Javier Martin escribió 'La casa de Saud' (Catarata), un libro en el que ofrece datos: el rey Salmán, padre de MBS, creó en 1993 el Al Haramain (Alto Comisionado de ayuda a Bosnia-Herzegovina), relacionado después con varios atentados terroristas. El actual rey se distanció de todo lo que no fuera caridad.

Barack Obama, que también vendió armas a espuertas a los saudíes, comprendió que el país que mejor representaba sus intereses, tras el desastre provocado por la invasión de Irak en 2003, era Irán. De ahí el acercamiento y el pacto nuclear firmado con apoyo de Rusia, China, Reino Unido, Francia y Alemania.

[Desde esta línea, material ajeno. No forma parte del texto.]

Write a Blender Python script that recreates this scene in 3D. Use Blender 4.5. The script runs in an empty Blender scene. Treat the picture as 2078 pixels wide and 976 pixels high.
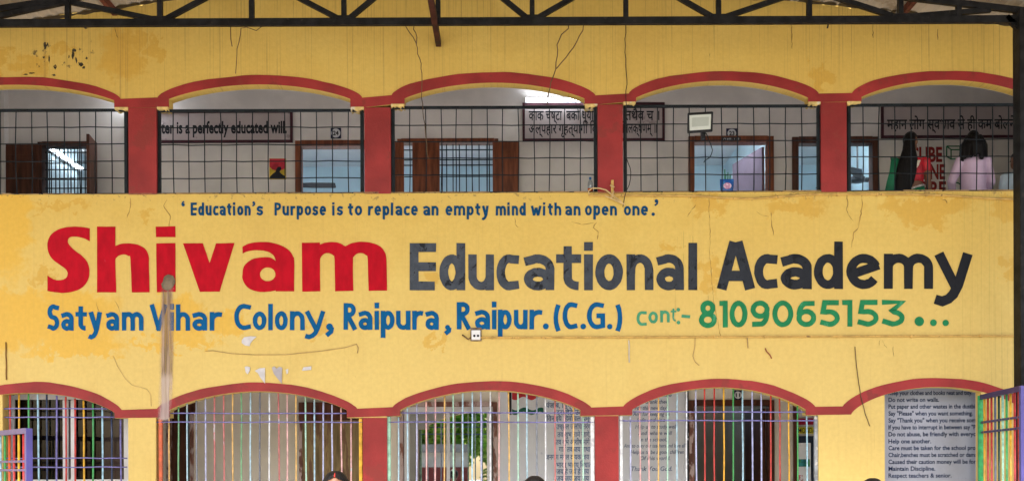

El derrocamiento de Sadam Husein sumió a Irak en una doble guerra; contra el invasor (una manía de los invadidos) y otra entre sunís y chiís. De esa doble violencia emergió victorioso Irán sin disparar una bala porque el 60% de la población iraquí es chií. Las primaveras de Túnez y Egipto, primero; y las de Yemen, Libia y Siria después, pusieron patas arriba el orden colonial. Todas se hundieron por motivos diversos. A EEUU le preocupó una, la de Egipto, ya corregida con un nuevo dictador, el general Al Sisi.

Efectos colaterales

El efecto colateral más visible del caos regional es Siria. Tras más de siete años de guerra civil y cerca de 500.000 muertos, ha vencido Bashar el Asad, uno de los máximos responsables de la tragedia, gracias al apoyo de Putin, Irán y Hezbolá. EEUU ha tenido un papel menos activo porque nunca supo quién defendía sus intereses. Se concentró en apoyar a los kurdos sirios, a los que ahora va a dejar colgados.

Una quiebra de la relación especial con Riad sería una tragedia para el Israel de Netanyahu que ha convertido a Irán en el centro de sus obsesiones, el enemigo que desvía la atención de sus corruptelas y las de su familia. Si cae todo el andamiaje, el sueño de que Trump les bombardee quedaría enterrado.

Mientras, en Yemen los muertos bajo bombas made in Occidente se cuentan por miles. Son muertos invisibles, víctimas también del príncipe Salmán. Mientras la ONU alerta de una hambruna que puede matar a millones, los aliados de Arabia Saudí siguen enfangados en un debate inmoral: barcos u honra. En España ya escogimos bando, no era el bueno.